If funds allow I would stick with the internal fuel pump.
You need to get the old unit out first and inspect. There should be a sock on the end of the pick up that may have started to break down and causing blockage or possibly you might have a connection problem inside the tank.
If you do decide to go the external pump root you will need to remove the internal pump and extent the pickup.
Fuel gauge accurately is never true when aftermarket tanks are used. They use the original fuel sender unit and just extended it. This normally causes the first half of the tank to be inaccurate.
The stock sender isn't that accurate. The dial doesn't start moving until half a tank or so.
It could be the dial itself is faulty.
I reckon I find out soon.
the sender wont be accurate , as it is the sender from the Main tank (at the rear)
they have used the original pump & sender in your LRA tank, and added to the wiring from the rear
now, under the mats and shyte in the rear, there is an inspection hole / cover where the "normal" pump / sender would be - you can access the wiring from there (as your Gas tank is in the way
cut all the joints out
solder the connections
no more electrical problems there
take tank out - as has been suggested - rear first (after you have dismantled all the plumbing for the fuel, and got it out of the way)
take pump / sender out and check for damage, dirt, etc, also check if there is any electrical fault there
worse case scenario - wreckers for a new OEM pump / sender - IMHO - the best option
if you fit an aftermarket pump - you may have to run another fuel line back to the tank for excess (like the TB42's have) if your RB dont have it already
with your tank, it is similar, but not quite the same as the one that was in my GQ - my hose was on the wheel side, so I could access it if I took the wheel off doms tank.JPG
Tidy Whitey - 99 GU TD42Ti - Diesel Gas, (GUIV Turbo & Intercooler 8Lb boost), 33" Micky T's Baja MTZ's, Dual Batt's, Cargo Barrier, rear draws, HID Super Oscars, winch, Grinch & witch attached and more goodies to come
The RB30 being carby runs a different electric fuel pump to the TB42E. Both pressure and flow rate will be much lower.
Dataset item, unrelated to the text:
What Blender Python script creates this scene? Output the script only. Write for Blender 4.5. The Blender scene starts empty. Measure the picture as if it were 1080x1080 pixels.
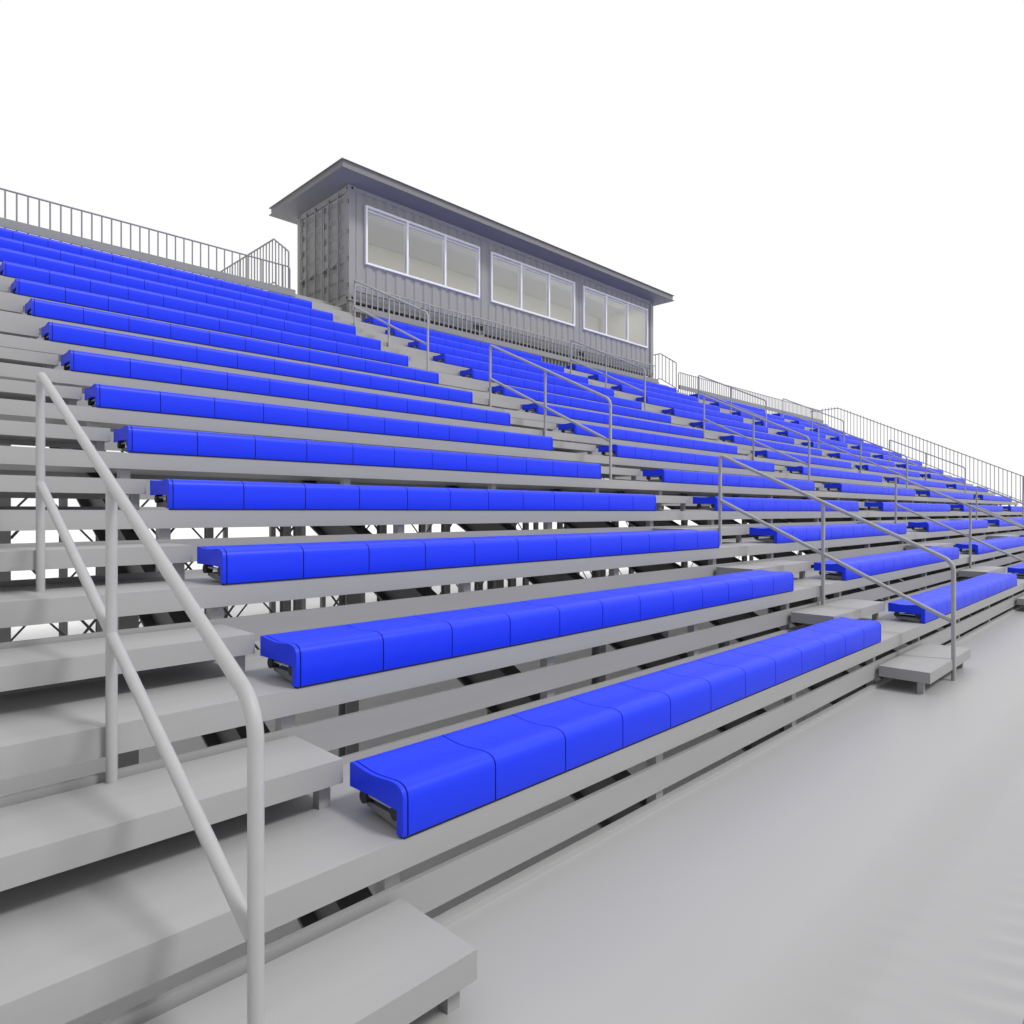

Hopefully the RB30 guru (no not you Dom lol) mudnut knows what the specs are.
For a mirco second, my ego exploded. Then it got flushed in the next micro second.
If funds allow I would stick with the internal fuel pump.
Brand new ones are pretty dear. It's not the price alone. I'm also worried about outback failure of the pump.
No LPG there and if it decides to fail in the middle of nowhere I might end up being stranded.
Having said that, I can always carry an el cheapo external pump with couple of meters of fuel hose & hook it up to a jerry can at the front of the vehicle.
You may be right. I may be overthinking a tad. But, even if I don't get stranded, the factory pump is really a biatch to get to 'cos of the location of the tank. I'm hoping to fix the old one, if it's got too much gunk or an electrical fault.
You need to get the old unit out first and inspect. There should be a sock on the end of the pick up that may have started to break down and causing blockage or possibly you might have a connection problem inside the tank.
If you do decide to go the external pump root you will need to remove the internal pump and extent the pickup.
I'm onto it. I'll post the outcome soon.
Whatever I do, I will do it in a way that I'll never have to lower the tank again.
It's an absolutely PITA job under the car to get to it. I can't imagine myself doing all this work on the side of the road.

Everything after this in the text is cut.